Календарные обычаи и обряды, а также праздники годового цикла китайцев, корейцев, японцев, монголов и тибетцев в исследуемый период являют собой многогранное, многослойное явление, в котором оказались спрессованными и одновременно сосуществуют представления, религиозные системы и идеологии различных исторических эпох, начиная с самых древних, архаических и включая современные инновации. Жизненность календарной обрядности, очевидно, была предопределена и тем, что в ней на протяжении веков наряду с появлением новых обычаев и обрядов сохранялись традиции предшествующего времени; при этом нередко «новое» находило аналог в «старом», а «старое» продолжало бытовать в новых формах.

Представленный в книге материал свидетельствует о том, что на рубеже XIX–XX вв. у изучаемых народов бытовали свои неповторимые модели календарных праздников, отражавшие самобытность духовной и материальной культуры каждого из них. Истоки специфики календарных обычаев и обрядов, а также народных праздников года коренятся в особенностях климатических и региональных условий, хозяйственно-культурных типов (ХКТ), в неповторимости исторического опыта каждого из народов, в политической, экономической и культурной истории, в категориях времени и истории календаря.

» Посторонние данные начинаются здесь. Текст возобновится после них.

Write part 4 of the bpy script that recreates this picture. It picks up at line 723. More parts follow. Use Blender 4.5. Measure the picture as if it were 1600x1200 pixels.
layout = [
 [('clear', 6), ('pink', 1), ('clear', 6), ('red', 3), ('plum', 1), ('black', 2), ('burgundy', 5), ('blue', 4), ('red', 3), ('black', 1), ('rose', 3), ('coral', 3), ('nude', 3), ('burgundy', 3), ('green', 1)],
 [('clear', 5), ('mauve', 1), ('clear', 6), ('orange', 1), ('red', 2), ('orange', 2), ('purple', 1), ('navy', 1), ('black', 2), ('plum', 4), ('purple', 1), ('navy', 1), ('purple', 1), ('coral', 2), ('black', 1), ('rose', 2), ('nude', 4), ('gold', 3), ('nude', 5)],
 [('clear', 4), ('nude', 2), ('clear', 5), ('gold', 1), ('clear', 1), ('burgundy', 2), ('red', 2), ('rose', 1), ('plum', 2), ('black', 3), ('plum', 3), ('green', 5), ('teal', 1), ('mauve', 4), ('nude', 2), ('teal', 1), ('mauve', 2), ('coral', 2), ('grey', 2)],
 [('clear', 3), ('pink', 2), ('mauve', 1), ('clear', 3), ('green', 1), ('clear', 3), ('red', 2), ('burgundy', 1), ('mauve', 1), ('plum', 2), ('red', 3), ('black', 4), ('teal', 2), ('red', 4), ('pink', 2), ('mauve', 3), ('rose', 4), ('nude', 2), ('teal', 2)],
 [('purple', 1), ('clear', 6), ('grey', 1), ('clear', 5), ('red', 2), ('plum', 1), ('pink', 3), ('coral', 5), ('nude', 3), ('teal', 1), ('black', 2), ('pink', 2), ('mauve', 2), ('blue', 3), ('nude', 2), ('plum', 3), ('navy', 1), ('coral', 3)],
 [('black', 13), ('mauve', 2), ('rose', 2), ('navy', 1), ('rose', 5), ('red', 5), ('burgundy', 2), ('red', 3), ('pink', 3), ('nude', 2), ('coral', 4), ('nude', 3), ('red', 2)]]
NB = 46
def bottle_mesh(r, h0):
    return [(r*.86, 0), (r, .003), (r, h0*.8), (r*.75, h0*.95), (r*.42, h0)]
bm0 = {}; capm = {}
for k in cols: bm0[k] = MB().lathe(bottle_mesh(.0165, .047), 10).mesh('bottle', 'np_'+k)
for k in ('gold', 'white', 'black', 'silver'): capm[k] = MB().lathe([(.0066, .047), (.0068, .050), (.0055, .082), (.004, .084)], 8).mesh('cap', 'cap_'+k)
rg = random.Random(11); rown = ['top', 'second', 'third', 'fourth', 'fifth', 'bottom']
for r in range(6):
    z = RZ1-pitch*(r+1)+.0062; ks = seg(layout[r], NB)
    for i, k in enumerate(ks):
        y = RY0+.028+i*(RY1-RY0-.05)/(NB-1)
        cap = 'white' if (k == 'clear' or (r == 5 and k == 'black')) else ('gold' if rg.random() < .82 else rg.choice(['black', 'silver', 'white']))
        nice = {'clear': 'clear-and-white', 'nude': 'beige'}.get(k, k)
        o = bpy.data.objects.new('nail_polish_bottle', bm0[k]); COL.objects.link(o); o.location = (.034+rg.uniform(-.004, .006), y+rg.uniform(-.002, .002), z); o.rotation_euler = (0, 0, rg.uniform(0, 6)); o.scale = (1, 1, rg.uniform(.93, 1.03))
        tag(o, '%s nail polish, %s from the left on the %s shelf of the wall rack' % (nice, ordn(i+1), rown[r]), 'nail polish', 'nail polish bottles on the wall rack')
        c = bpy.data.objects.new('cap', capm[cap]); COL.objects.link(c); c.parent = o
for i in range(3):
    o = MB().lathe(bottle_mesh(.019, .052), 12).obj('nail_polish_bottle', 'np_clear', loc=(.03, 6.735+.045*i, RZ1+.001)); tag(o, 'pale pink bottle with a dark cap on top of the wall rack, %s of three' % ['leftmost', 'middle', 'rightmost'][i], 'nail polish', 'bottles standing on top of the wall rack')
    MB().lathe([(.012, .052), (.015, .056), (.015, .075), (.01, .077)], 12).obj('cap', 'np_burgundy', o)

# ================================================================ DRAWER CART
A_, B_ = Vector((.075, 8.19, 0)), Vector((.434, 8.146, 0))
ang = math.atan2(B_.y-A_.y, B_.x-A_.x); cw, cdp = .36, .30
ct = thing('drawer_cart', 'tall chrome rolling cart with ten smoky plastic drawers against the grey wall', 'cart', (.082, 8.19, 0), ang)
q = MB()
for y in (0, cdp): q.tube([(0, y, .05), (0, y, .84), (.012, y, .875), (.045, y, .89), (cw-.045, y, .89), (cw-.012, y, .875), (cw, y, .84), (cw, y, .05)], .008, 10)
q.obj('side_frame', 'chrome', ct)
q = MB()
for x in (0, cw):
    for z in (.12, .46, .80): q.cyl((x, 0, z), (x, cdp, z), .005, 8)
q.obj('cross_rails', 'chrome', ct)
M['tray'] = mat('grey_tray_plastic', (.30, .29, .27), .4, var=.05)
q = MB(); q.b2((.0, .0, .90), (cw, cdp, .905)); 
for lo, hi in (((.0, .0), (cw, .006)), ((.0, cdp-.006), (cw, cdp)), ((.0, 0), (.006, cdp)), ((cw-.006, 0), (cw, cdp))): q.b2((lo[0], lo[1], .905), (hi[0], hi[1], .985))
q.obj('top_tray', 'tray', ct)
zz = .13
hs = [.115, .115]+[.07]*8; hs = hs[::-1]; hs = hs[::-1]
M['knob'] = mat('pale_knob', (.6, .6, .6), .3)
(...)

Предварительно можно отметить несколько общих аспектов, в которых наиболее ярко проявляется специфика календарных праздников китайцев, корейцев, японцев, монголов и тибетцев. Прежде всего, она проявлялась в календарных системах. Хотя уже с периода средневековья изучаемые народы пользовались древнекитайской шестидесятеричной системой, традиционными лунно-солнечными календарями, в народном быту в XIX — середине XX в. сохранялись более древние системы исчисления. Так, и тибетцев и монголов стойко бытовало деление времени на теплое и холодное, на весенне-летний и осенне-зимний сезоны. Подобное деление отражалось в праздничном календаре появлением дат, фиксировавших смену одежды (у тибетцев), переезды на летние пастбища у скотоводов (монголы, тибетцы), работу на склонах гор или в долинах (у тибетцев-земледельцев).